Green Market cooking at home or operating a Green Market restaurant takes some planning.  It is difficult to do this for more than six months out of the year in our zone five.  I know you are thinking right now, I can get anything I want at the local grocery store or the organic supermaket.  Green Market means locally grown, no exposure to pestisides or pollutants such as gasoline or exhaust from the big shipping trucks.  I know this is difficult to attain but this is what our Green Market Restranteurs are trying to achieve.

Our chef studied in France and at the Culinary Institute in upstate New York.  He has his own restaurant called Socca in Chicago.

I know not everyone is into growing vegetables but just think about how much you can control when you are growing them in your own garden.

The lunch was prepared in our host's home and then transported to the Historical church a few door from this home.  Our appetizer was a sweet potato and apple soup with asparagus wrapped in proscuitto. 

On to lunch at a vintage church hall that was saved by the community a few years back.  Our garden club has been instrumental in helping with a redo on the landscaping.  This is an ongoing project and will continue next spring.

The church was built in 1900 by German immigrants for their congregation.  It is a carpenter - Gothic stlyle building. 

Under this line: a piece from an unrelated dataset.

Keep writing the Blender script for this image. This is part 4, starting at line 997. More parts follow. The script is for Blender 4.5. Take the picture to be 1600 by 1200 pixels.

Through the years it has served as a church, office space and a preschool.  The Historical Society led a successful effort to save the church from demolition.

After two years and a one million dollar mostly privately funded renovation the church was granted historic status and put on the National Register of Historic Places.  It reopend in 2008 and is now used for multiple community functions.

The beautiful stained glass windows are throughout the church, on both sides and up in the balcony.

Spinach, greens and a brined seared chicken, with a pumpkin and yogurt mini quiche on top, yum, yum!  The dessert was to die for, a bread pudding made with croissants drizzled with chocolate and topped with whipped cream.

Our chef Roger and his assistant busily put the finishing touches on lunch in the church kitchen.